I have viewed it 3 times now and I am still not sure!!!
However I do think that the girl in the back of the car is dead. I also believe the girl to be a child rather than a woman. The 'dark park', the swing with no child on it, his filthy fingernails (long blond hair could apply also). He refers to having 'fallen in love' with the girl in the back seat. He does not say woman.
Another possibility is that the controller and the driver are one and the same person (obviously over a different time period). The morphing of the faces could highlight this. That might account for a difference in time frame. Perhaps he is having a nervous breakdown because he cannot cope with his guilty secret. Perhaps the Mondeo represents a prison cell as does the cab office. Therefore he may have been beaten up in prison for his crime(s).
Or (it's obvious that the controller had had a bang on the head) perhaps he is hallucinating and imagining it all ( out of sync). After all, he sees 3 other people in the office and then they are not there.

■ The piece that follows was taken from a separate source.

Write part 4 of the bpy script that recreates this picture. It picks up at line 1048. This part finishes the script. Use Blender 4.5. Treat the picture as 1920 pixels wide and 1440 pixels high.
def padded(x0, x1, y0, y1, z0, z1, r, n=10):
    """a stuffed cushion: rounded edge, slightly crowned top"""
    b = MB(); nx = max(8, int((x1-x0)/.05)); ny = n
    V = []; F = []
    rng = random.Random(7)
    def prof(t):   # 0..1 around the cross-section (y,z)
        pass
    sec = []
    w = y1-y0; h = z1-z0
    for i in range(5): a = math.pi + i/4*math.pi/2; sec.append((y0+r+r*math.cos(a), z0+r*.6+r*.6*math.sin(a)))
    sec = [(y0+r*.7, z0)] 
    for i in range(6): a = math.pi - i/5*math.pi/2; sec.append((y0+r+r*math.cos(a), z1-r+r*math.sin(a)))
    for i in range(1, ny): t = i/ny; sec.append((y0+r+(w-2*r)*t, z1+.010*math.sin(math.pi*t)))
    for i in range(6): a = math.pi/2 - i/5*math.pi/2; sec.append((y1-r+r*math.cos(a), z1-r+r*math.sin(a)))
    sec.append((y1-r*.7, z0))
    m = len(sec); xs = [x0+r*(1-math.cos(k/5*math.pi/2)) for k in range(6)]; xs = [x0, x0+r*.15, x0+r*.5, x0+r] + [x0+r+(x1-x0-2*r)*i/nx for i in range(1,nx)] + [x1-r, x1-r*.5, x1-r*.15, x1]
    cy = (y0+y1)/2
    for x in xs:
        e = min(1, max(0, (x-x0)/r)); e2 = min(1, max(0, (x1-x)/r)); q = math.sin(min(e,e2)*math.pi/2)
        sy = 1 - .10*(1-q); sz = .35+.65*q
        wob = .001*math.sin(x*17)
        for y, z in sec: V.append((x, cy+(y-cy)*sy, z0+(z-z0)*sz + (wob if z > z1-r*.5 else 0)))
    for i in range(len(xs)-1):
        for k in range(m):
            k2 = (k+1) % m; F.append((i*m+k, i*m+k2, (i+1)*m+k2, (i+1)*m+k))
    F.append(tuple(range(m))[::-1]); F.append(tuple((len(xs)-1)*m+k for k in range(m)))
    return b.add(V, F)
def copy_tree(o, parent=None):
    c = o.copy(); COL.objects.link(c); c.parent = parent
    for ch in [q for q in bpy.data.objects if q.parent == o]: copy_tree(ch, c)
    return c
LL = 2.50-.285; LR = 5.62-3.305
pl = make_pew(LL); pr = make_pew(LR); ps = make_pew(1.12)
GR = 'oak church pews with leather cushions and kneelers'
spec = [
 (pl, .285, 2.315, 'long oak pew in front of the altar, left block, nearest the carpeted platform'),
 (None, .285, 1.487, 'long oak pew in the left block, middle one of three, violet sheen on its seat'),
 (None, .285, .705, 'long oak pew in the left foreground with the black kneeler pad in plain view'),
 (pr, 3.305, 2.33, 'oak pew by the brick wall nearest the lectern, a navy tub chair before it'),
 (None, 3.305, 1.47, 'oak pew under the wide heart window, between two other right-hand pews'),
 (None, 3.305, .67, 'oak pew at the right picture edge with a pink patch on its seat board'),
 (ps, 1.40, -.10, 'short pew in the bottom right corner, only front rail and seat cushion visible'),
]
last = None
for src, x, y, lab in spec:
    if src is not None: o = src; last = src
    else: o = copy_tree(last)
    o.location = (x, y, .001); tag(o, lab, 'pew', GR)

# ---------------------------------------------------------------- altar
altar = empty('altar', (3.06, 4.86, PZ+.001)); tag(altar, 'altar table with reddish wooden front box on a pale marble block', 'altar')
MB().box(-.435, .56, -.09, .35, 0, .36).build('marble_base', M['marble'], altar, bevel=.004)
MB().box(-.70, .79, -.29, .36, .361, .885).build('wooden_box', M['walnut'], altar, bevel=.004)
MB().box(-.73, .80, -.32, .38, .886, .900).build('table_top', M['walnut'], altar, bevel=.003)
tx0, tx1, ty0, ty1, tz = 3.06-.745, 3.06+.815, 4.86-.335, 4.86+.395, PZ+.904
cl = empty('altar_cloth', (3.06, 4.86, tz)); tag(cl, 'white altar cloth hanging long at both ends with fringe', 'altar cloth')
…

The phones never ring!! Although he attempts to contact other drivers, he never speaks to anyone else but 274.
Also the guy who is 'waiting' to be collected from Victoria Station is a fisherman carrying rods. Why are there fishing rods in the taxi office? The controller also had pictures of children on his desk area.
Gets more and more intriguing by the minute.
Pinter appears to be 'showing' rather than 'telling' and then leaving the rest to the viewer.
One thing remains constant though throughout - Rufus' voice is just amazing and expressive. No surprise there.